It seems a disservice to any service academy grad to dismiss their failure in their chosen path as being lazy.After all the effort to get in, plebe summer, plebe year, dark ages, ect.
The mids I have met do not seem lazy to me, they put everything into whatever they do.
I have been waiting until I had a few extra minutes to answer this. No, Midshipmen, as a rule are not lazy. However, they are very adept at not performing extra unnecessary work.
USNA is extremely goal oriented, probably much more so than a civilian college. It starts even before arrival. How many questions on this forum are asked by candidates seeking minimum performance standards, be it CFA, SATs, or physical conditioning required to survive Plebe summer. It continues throughout the Academy. So when they get to Pensacola they are well adapted to doing only whatever is necessary in order to achieve the desired goal.

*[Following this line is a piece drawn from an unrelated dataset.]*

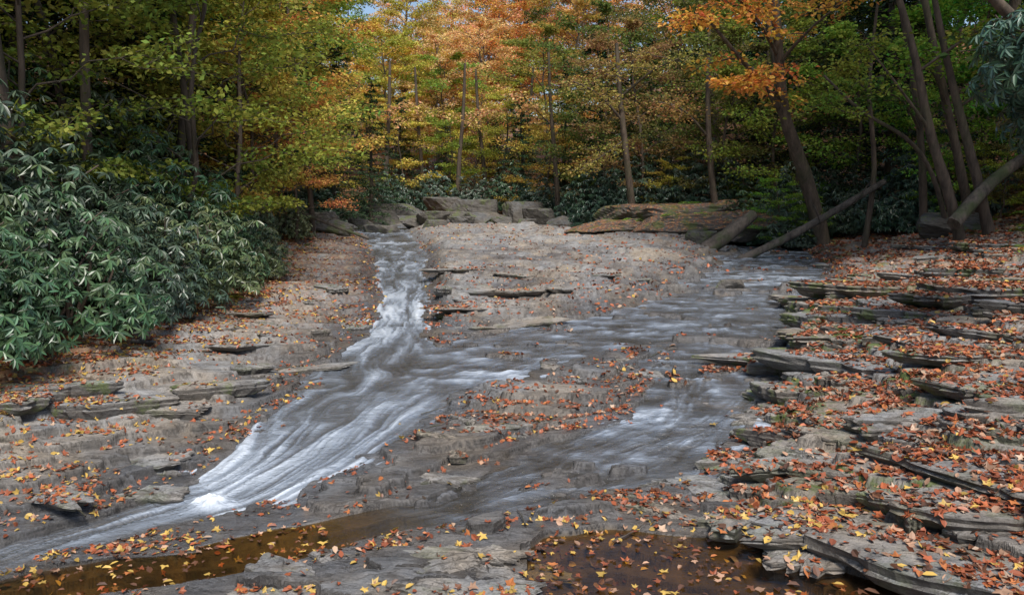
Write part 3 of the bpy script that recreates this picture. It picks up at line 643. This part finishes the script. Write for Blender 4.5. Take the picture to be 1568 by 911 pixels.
# overhanging rhododendron at the right edge
mb=MB()
for e2 in [(6.5,10.0,4.2),(6.9,9.5,3.7),(6.2,10.6,4.7),(7.2,10.6,4.4),(7.4,9.3,4.5)]:
    tube(mb,curve((8.9,10.2,1.0),e2,8,.08,.03),[.05,.012],6)
for c,rd,nw in [((6.5,10.0,4.1),(.85,1.1,.75),360),((6.9,10.2,3.4),(.6,1,.5),180),((7.5,9.8,5.1),(1.1,1.1,.6),200)]:
    v=rdir(nw);C=v*(RNG.random((nw,1))**.4)*np.array(rd)+np.array(c);whorls(mb,C,v+np.array([0,0,.7]))
obj('rhododendron_tree',mb.mesh('rhododendron_tree',[M_BARK,M_RHO]),color=(.055,.12,.065))
def log(name,path,r,stubs=()):
    mb=MB();P=smoothpath(path,4);tube(mb,P,[r,r*.9,r*.7],12,0,.05)
    for s in (0,-1):
        c=P[s];ring=mb.v[0].reshape(len(P),12,3)[s];V=np.vstack([ring,c[None]]);j=np.arange(12);F3=np.stack([j,(j+1)%12,np.full(12,12)],1);mb.add(V,F3,0,.5)
    for q in stubs:tube(mb,curve(*q,5,0,.02),[r*.25,r*.06],5)
    obj(name,mb.mesh(name,[M_LOG,M_LOG]))
log('fallen_log',[(7.9,28,.1),(9.3,28,.75),(10.8,28.1,1.55),(13.1,28.3,2.9)],.15,[((10.8,28,1.5),(10.2,27.6,2.4)),((12,28,2.2),(12.4,27.4,3.1))])
log('mossy_log',[(7.3,30.2,.35),(8.2,30.4,.9),(9.3,30.8,1.7)],.3)
log('fallen_log',[(12.7,23,1.6),(14.2,23.8,2.9),(16.5,24.5,4.2)],.2)
log('fallen_log',[(-8.5,31,1.9),(-6.8,31,1.2),(-5.6,31.2,.75)],.07,[((-7.6,31,1.6),(-6.3,30.6,1.5)),((-7.2,31,1.4),(-6,31,1.9)),((-8,31,1.8),(-7,30.4,2.2))])

# ------------------------------------------------------------------ boulders
def boulder(x,y,rx,ry,rz,name='boulder',seed=0,sink=.35,mat=None,z0=None,npl=9):
    mb=MB();nu_,nv=(72,40) if rx>1.7 else (44,24)
    th=np.linspace(0,2*np.pi,nu_,endpoint=False);ph=np.linspace(.02,np.pi-.02,nv)
    T,Pp=np.meshgrid(th,ph);X=np.sin(Pp)*np.cos(T);Y=np.sin(Pp)*np.sin(T);Zz=np.cos(Pp)
    rr=np.full(X.shape,9.)
    R2=np.random.default_rng(seed+5)
    for j in range(npl):
        d=R2.standard_normal(3)*np.array([1,1,.7]);d/=np.linalg.norm(d);c=X*d[0]+Y*d[1]+Zz*d[2];rr=np.minimum(rr,np.where(c>.2,R2.uniform(.6,1)/np.maximum(c,.2),9))
    rr=np.minimum(rr,np.where(Zz>.2,.8/np.maximum(Zz,.2),9))
    rr=np.minimum(rr,1.4)*(1+.05*vn(X*4+seed,Y*4+Zz*3,seed)+.04*vn(X*9,Y*9+Zz*9,seed))
    V=np.stack([X*rr*rx,Y*rr*ry,Zz*rr*rz],-1).reshape(-1,3)
    if mat is not None:
        V[:,:2]*=(1-.35*ss(-.05,-.45,V[:,2:3]/rz))      # undercut below the lip
        V[:,2]+=.10*V[:,0]*.5+.10*fbm(V[:,0]*.9+seed,V[:,1]*.9,3,seed)
    i=np.arange(nv-1)[:,None]*nu_;j=np.arange(nu_)[None];j2=(j+1)%nu_
    F=np.stack([i+j,i+nu_+j,i+nu_+j2,i+j2],-1).reshape(-1,4);mb.add(V,F,0,0,smooth=False)
    obj(name,mb.mesh(name,[mat or M_BOULD]),(x,y,(gz(x,y)+rz*(1-2*sink)) if z0 is None else z0),(0,0,random.gauss(0,.4) if mat is None else 0))
sd=1
for x,y,a,b,c in [(-8.2,36,1.1,.8,.55),(-9.4,37,1.0,.8,.65),(-6.9,41,.8,.7,.5),(-5.4,44,.9,.7,.5),(-4.2,43,.8,.6,.45),(-3.4,46,1.0,.8,.6),(-2.6,42,.7,.5,.35),(-8.8,44,1.2,.9,.8),(-1.5,47,1.3,.9,.7),(-2.2,51,1.6,1,1.1),(.6,50,1.5,1.1,1.1),(1.6,47,1.0,.8,.8),(-7,51,1.6,1,.9),(-3.9,39,.55,.4,.3),(7.4,31,.5,.45,.4),(5.2,19.2,.32,.25,.24),(14.6,26.2,.9,.8,.5),(-.6,44,.7,.6,.35),(3,44,1.2,.9,.6),(-4.6,48,.9,.7,.6),(-9.6,40,1.,.8,.8),(.9,45,.8,.6,.4),(3.4,48,1.4,1,1.),(-10,54,1.5,1,1.1),(-4.5,56,1.5,1,1.)]:
    boulder(x,y,a,b,c,'boulder',sd,sink=.3);sd+=1
for x,y,a,b,c,z in [(4.9,36.6,2.4,1.6,.5,.95),(7.3,35.2,2.7,1.6,.7,1.05),(9.6,34.2,1.8,1.4,.7,1.15),(7.6,37.6,3.0,1.8,.9,1.35)]:
    boulder(x,y,a,b,c,'rock_outcrop',sd+40,mat=M_OUT,z0=z,npl=7);sd+=1
for x,y,z in [(5.6,36.2,1.25),(7.0,35.0,1.5),(8.4,34.7,1.55),(6.4,37.0,1.85),(8.2,36.8,2.0),(9.5,34.2,1.6),(4.6,37.4,1.2)]:
    obj('fern',random.choice(FERN),(x,y,z),(0,0,random.random()*6),(1.2,)*3,BRG)
# ------------------------------------------------------------------ camera, light, sky
cam=bpy.data.cameras.new('camera');co=bpy.data.objects.new('camera',cam);scene.collection.objects.link(co)
co.location=(0,0,2.4);co.rotation_euler=(math.radians(90-7.26),0,0);cam.lens=28;cam.sensor_width=36;cam.clip_end=600;cam.clip_start=.05
scene.camera=co
el,az=math.radians(56),math.radians(165)   # azimuth measured clockwise from +Y
sun=bpy.data.lights.new('sun','SUN');so=bpy.data.objects.new('sun',sun);scene.collection.objects.link(so)
dirv=Vector((math.sin(az)*math.cos(el),math.cos(az)*math.cos(el),math.sin(el)))
so.rotation_euler=dirv.to_track_quat('Z','Y').to_euler();so.location=dirv*60
sun.energy=4.4;sun.angle=math.radians(20);sun.color=(1,.94,.86)
w=bpy.data.worlds.new('World');scene.world=w;w.use_nodes=True;nt=w.node_tree
sky=nt.nodes.new('ShaderNodeTexSky');sky.sky_type='NISHITA';sky.sun_disc=False;sky.sun_elevation=el;sky.sun_rotation=az
bg=nt.nodes['Background'];nt.links.new(sky.outputs[0],bg.inputs[0]);bg.inputs[1].default_value=.15
scene.view_settings.view_transform='Standard';scene.view_settings.look='None';scene.view_settings.exposure=0
print('done',time.time()-T0)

Thusly, Aviation community assignments are largely self-selecting.
Of course, everyone arrives in Pensacola wanting to fly jets. Along the line, on the way to the selection gate, many change their mind. They may not literally have the “stomach” for flying upside down, preferring the straight and level. They may realize, along about the same time as their instructors that they just do not have the motor skills to fly 400 kts. Each community has its own personality. In the training command, constantly exposed to instructors in each of these communities, they may realize that they are a better fit for maritime or helos. A myriad of reasons to change their decision as to what they want to fly and which community of which they want to be a part. Once this decision is reached, the four or five above averages for each flight and the extra hours of preparation necessary to achieve these grades no longer becomes paramount.
Instructors also play a part. The grading system is not totally objective. A student with average to above average social skills and commensurate aviating skills can receive the assistance of instructors. Marginal above average marks will go to those who need it while those who don’t will receive the average marks necessary in order that the instructor not be deemed a “Santa Clause”. Early in the year, those who are in the pipeline before the pools get out of hand, may suddenly find that their aircraft has developed some sort of malfunction, and their hop is graded as a warmup with a complete new reflight the following day.
Of course, the needs of the Navy still apply and occassionally those who thought they were comfortably settled in for a "gentlemanly" 3.0 will have a rude awakening.
Additionally, of course, what they come home to tell family and friends a helo pilot after going off to Pensacola to be the next Tom Cruise might be a completely different story.